La traduction d’Olivétan sera d’ailleurs révisée une première fois par Calvin en 1560 puis par Théodore de Bèze en 1588 sous l’appellation « Bible de Genève ».

Pourquoi avoir choisi la référence à Olivétan pour vos éditions ?
Justement en hommage à cette aventure humaine, intellectuelle et spirituelle que représente pour notre protestantisme francophone le travail effectué par Olivétan. L’étude de la Bible reste un axe important de notre production éditoriale, à côté de la spiritualité, de la liturgie, de la catéchèse, de la réflexion théologique, et nos ouvrages sont principalement diffusés en France, en Suisse et en Belgique avec pour certains d’entre eux des traductions en italien. On retrouve exactement la zone d’influence qui a été celle de la Bible de Robert Olivétan!

Rendre la Bible accessible, un travail qui se poursuit aujourd’hui encore

Christian Bonnet a travaillé durant neuf ans pour l’Alliance biblique française. Cette association spécialisée dans la traduction et la diffusion de la Bible possède une très importante collection de bibles anciennes. Parmi elles, un exemplaire de la première édition de la Bible d’Olivétan. «C’est toujours une grande émotion de voir ces livres qui ont traversé l’histoire. Ils ont été témoins de tant de souffrances de la part des protestants ou des Vaudois persécutés pour leur foi! Ils ont vu aussi tant d’humbles fidélités pour rester profondément enracinés dans les Ecritures», souligne Christian Bonnet, avant de poursuivre: «Ce combat pour la foi doit continuer à nous inspirer, sauf que l’ennemi aujourd’hui n’a plus la brutalité de l’Eglise catholique s’appuyant le pouvoir royal, mais agit de manière bien plus insidieuse: je veux parler de la sécularisation.»

La Réforme s’est attachée à rendre la Bible accessible. Mais que reste-t-il aujourd’hui de cet état d’esprit ? «La Bible accessible au plus grand nombre, c’est le projet qui a conduit à la création des différentes sociétés bibliques dans le monde protestant au 19e siècle», note Christian Bonnet.
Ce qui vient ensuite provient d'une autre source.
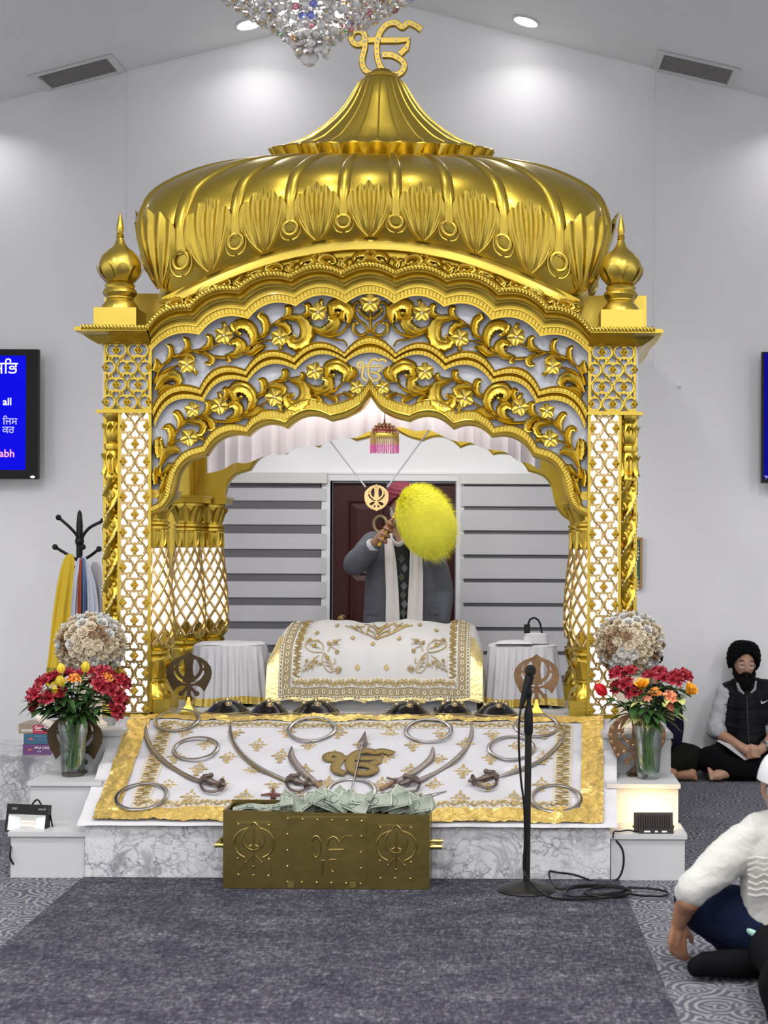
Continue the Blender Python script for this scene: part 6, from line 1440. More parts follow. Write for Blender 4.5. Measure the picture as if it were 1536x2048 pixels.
def rose_ball(px, py, d, side):
    c = W(px, py, d); r_ = .165; zb = .605
    t = thing('rose_ball', 'ball of ivory and brown paper roses on a cream stand, %s of the canopy' % side, 'flower ball', (c.x, d, zb))
    MB().lathe([(.085, zb+.001), (.085, zb+.02), (.06, zb+.04), (.055, zb+.10), (.07, zb+.18), (.10, zb+.25), (.105, zb+.27), (.06, zb+.29)], (c.x, d, 0), 32).build('pedestal', PED, t)
    MB().ball(c, r_-.01, 24, 16, (1, 1, .93)).build('foam_core', mat('core_'+side, (.45, .38, .28), .9), t)
    rnd = random.Random(5 if side == 'left' else 8); ds = fib_dirs(128, -.88)
    cl = [Vector((rnd.uniform(-1, 1), -1, rnd.uniform(-.6, .9))).normalized() for _ in range(5)]
    for i, n in enumerate(ds):
        if n.y > .62: continue
        n = (n+Vector((rnd.uniform(-1, 1), rnd.uniform(-1, 1), rnd.uniform(-1, 1)))*.05).normalized()
        br = max(n.dot(q) for q in cl); k = 2 if (br > .965 and rnd.random() < .5) or rnd.random() < .06 else (1 if (n.z > .6 or n.z < -.45) and rnd.random() < .6 or rnd.random() < .22 else 0)
        M = Matrix.Translation(c+Vector((n.x, n.y, n.z*.93))*(r_-.006)) @ n.to_track_quat('Z', 'Y').to_matrix().to_4x4() @ Matrix.Rotation(rnd.uniform(0, TAU), 4, 'Z') @ Matrix.Scale(rnd.uniform(1.0, 1.2), 4)
        inst('paper_rose', ROSES[k][rnd.randrange(3)], t, M)
rose_ball(182, 1289, 7.78, 'left'); rose_ball(1259, 1287, 7.78, 'right')
def thin_glass(name, tint, gain, base):                  # clear sheet: lets light through, mirrors at grazing angles
    m, N, K, b = newmat(name); N.remove(b); tr = N.new('ShaderNodeBsdfTransparent'); tr.inputs[0].default_value = (*tint, 1)
    gl = N.new('ShaderNodeBsdfGlossy'); gl.inputs['Roughness'].default_value = .03; gl.inputs[0].default_value = (1, 1, 1, 1)
    lw = N.new('ShaderNodeLayerWeight'); lw.inputs[0].default_value = .35; k = N.new('ShaderNodeMath'); k.operation = 'MULTIPLY_ADD'; k.inputs[1].default_value = gain; k.inputs[2].default_value = base; K.new(lw.outputs['Fresnel'], k.inputs[0])
    mx = N.new('ShaderNodeMixShader'); K.new(k.outputs[0], mx.inputs[0]); K.new(tr.outputs[0], mx.inputs[1]); K.new(gl.outputs[0], mx.inputs[2]); K.new(mx.outputs[0], N['Material Output'].inputs['Surface']); return m
GLASS = thin_glass('vase_glass', (.90, .94, .93), .55, .05); WATER = thin_glass('vase_water', (.86, .93, .82), .2, .02)
GREEN = mat('leaf_green', (.035, .085, .022), .45, var=.4, vscale=20); STEMG = mat('stem_green', (.13, .22, .05), .5, var=.3, vscale=15); LIME = mat('pale_leaf', (.52, .55, .20), .55)
PET = dict(red=mat('petal_crimson', (.30, .012, .025), .5, var=.45, vscale=35), yellow=mat('petal_yellow', (.80, .62, .06), .45, var=.15, vscale=20), orange=mat('petal_orange', (.80, .28, .05), .5, var=.35, vscale=30), amber=mat('petal_amber', (.85, .42, .03), .45, var=.2, vscale=25), scarlet=mat('petal_scarlet', (.55, .01, .02), .45, var=.25, vscale=25), coral=mat('petal_coral', (.85, .30, .16), .5, var=.3, vscale=30))
def petal(mb, a0, ln, wd, spread, curl, z0=0., r0=.002):
    def pf(u, v):
        w = wd*math.sin(PI*min(1, .08+.86*v))**.8; y = (u-.5)*2*w; an = spread*(.35+.65*v)-curl*v*v
        x = r0+ln*v*math.sin(an); z = z0+ln*v*math.cos(an)-.25*wd*(1-(2*u-1)**2)*math.sin(an)*-.6
        return Vector((x*math.cos(a0)-y*math.sin(a0), x*math.sin(a0)+y*math.cos(a0), z))
    mb.grid(pf, 5, 5)
def bloom_mb(kind, rnd):
    mb = MB()
    if kind == 'cluster':                                # alstroemeria head: several flared florets
        for f in range(8):
            n = Vector((math.cos(TAU*f/7)*(0 if f == 7 else 1)*.85, math.sin(TAU*f/7)*(0 if f == 7 else 1)*.85, .70)).normalized(); sub = MB()
            for k in range(6): petal(sub, TAU*k/6+f, rnd.uniform(.044, .054), .0165, rnd.uniform(.40, .75), -.12)
            M = Matrix.Translation(n*.018) @ n.to_track_quat('Z', 'Y').to_matrix().to_4x4(); mb.add([M @ Vector(q) for q in sub.v], sub.f)
    elif kind == 'tulip':
        for k in range(6): petal(mb, TAU*k/6, .050-.004*(k % 2), .019, .42, .42, 0, .004)
    elif kind == 'rose':
        for ring, (n, ln, wd, sp, cu) in enumerate(((5, .052, .024, .85, .1), (5, .050, .022, .58, .2), (4, .048, .018, .3, .25), (3, .045, .012, .12, .1))):
            for k in range(n): petal(mb, TAU*(k+ring*.4)/n, ln, wd, sp, cu, 0, .002)
    else:                                                # open daisy-like lily
        for k in range(7): petal(mb, TAU*k/7, .05, .012, 1.1, -.1)
    return mb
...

Le mot d’ordre des Sociétés bibliques aujourd’hui regroupées au sein de l’Alliance biblique universelle est d’ailleurs «La Bible dans une langue que tous peuvent comprendre, à un prix que tous peuvent consentir». «Il y a donc un double effort à fournir pour atteindre ce but: un effort toujours renouvelé pour traduire la Bible dans un langage actuel ou dans les langues où elle n’existe pas encore, et un effort de solidarité économique pour subventionner la publication des Bibles dans les pays où le pouvoir d’achat de la population n’est pas suffisant pour payer son prix réel.»

Christian Bonnet prend le cas du français. Et d’expliquer qu’une première étape décisive a été de prendre en compte les gens éloignés des Églises qui n’ont donc plus de culture religieuse. «Pour atteindre ce public particulier, on a traduit la Bible en français courant. Lorsqu’une expression ou une image dans la langue originale risque de ne pas être comprise en français contemporain, alors on ne la traduit pas mot à mot, mais on la transcrit par une expression équivalente qui produit le même sens. On appelle cette méthode de traduction qui est parfaitement théorisée et scientifique ‘traduction par équivalence dynamique’», explique-t-il. Et d’ajouter: «Plus récemment, les évêques catholiques en Afrique nous ont alertés sur le fait que la traduction en français courant qui utilise par exemple le passé simple ou le mode subjonctif est encore trop complexe pour des gens pour lesquels le français est la deuxième ou la troisième langue.» Il a donc fallu ouvrir un nouveau chantier de traduction dans ce qu’on appelle le «français fondamental»: 6000 mots de vocabulaire, des formes verbales simples, des phrases courtes. «Mais le résultat en termes de compréhension est tout à fait surprenant et ne donne absolument pas le sentiment d’un appauvrissement du texte. Voilà deux exemples de cette volonté très protestante à l’origine, mais aujourd’hui largement partagée, de mettre la Bible à la portée de tous.